EVMS Variance Analysis — EVMS Analysis and Management Reports
by Humphreys & Associates | April 2, 2015 4:25 pm
A Variance Analysis Report (VAR) that includes specific information about the cause, impact, and corrective action “provides management with early insight into the extent of problems and allows corrective actions to be implemented in time to affect the future course of the program” [reference: NDIA, IPMD EIA-748 (Revision D) EVMS Intent Guide]. Unfortunately, variance analysis is an easy target for criticism during EVMS reviews. There are many examples of inadequate variance analysis to choose from, but what they all have in common is the lack of specific information on the “why, what, how, when, and who” of any variance. The variance analysis reporting requirements are found in the EIA-748 (Revision D) Guidelines in Section IV., Analysis and Management Reports, Guidelines 22-27.
EIA-748 Guidelines Section IV. Analysis and Management Reports
22
2-4a
Control Account Monthly Summary, Identification of CV and SV
23*
2-4b
Explain Significant Variances | Earned Value Management
24
2-4c
Identify and Explain Indirect Cost Variances
25
2-4d
Summarize Data Elements and Variances thru WBS/OBS for Management
26*
2-4e
Implement Management Actions as Result of EVM Analysis
27*
2-4f
Revise EAC Based on Performance Data; Calculate VAC
A VAR that includes specific information and data about a problem will allow management to make informed decisions and mitigate project risk. Getting specific about variance analysis reporting includes the following elements.
Overall:
Emphasis on the quantitative, not qualitative
Emphasis on the specific, not the general
Emphasis on significant problems, not all problems
Define abbreviations and acronyms at first use
The Control Account Manager (CAM) is the most knowledgeable person to write the variance analysis report but will need information from the business support team
Cause:
Isolate significant variances
Discuss cost and schedule variances separately
Clearly identify the reason (root cause) for the variance (ties to the corrective action plan)
Clear, concise explanation of the technical reason for the variance
Describe erosion of schedule margin, impacts to contractual milestones or delivery dates, and when the schedule variance will become zero (this may only mean the work getting completed late (BCWPcum =BCWScum); and does not necessarily mean getting “back on schedule”
Describe any impact to other control accounts
Assess the need to revise and provide rationale for the Estimate at Completion (justify ETC realism – CPI to TCPI comparison, impacts of corrective action plan, risk mitigation, open commitments, staffing changes, etc.)
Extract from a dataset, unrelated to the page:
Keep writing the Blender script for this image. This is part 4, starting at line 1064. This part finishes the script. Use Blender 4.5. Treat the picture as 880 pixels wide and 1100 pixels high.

Note: If there is a root cause, there will be an impact. It could be related to cost, schedule, lessons learned to be applied to future activity, an update required to a process to support the corrective action or a re-prioritization of resources to meet a schedule.
Corrective Action Planning:
Describe specific actions being taken, or to be taken, to alleviate or minimize the impact of the problem
Include the individual or organization responsible for the required action
Include schedules for the actions and estimated completion dates (ECD)
If no corrective action is possible, explain why
Include results of corrective action plans in previous VARs.
Ask yourself, is the analyses presented in a manner that is understandable? Does the data support the narrative? Does the variance explanation provide specifics of:
“why” the problem occurred, “what” is impacted now or in the future, “how” the corrective action is being taken, “when” the corrective actions will occur, “when” the schedule variance will become zero, and/ or the work gets “back on schedule” “who” is responsible for implementing the corrections?
Remember, a well-developed Variance Analysis Report can reduce the risk of a Corrective Action Request (CAR) during an EVMS review.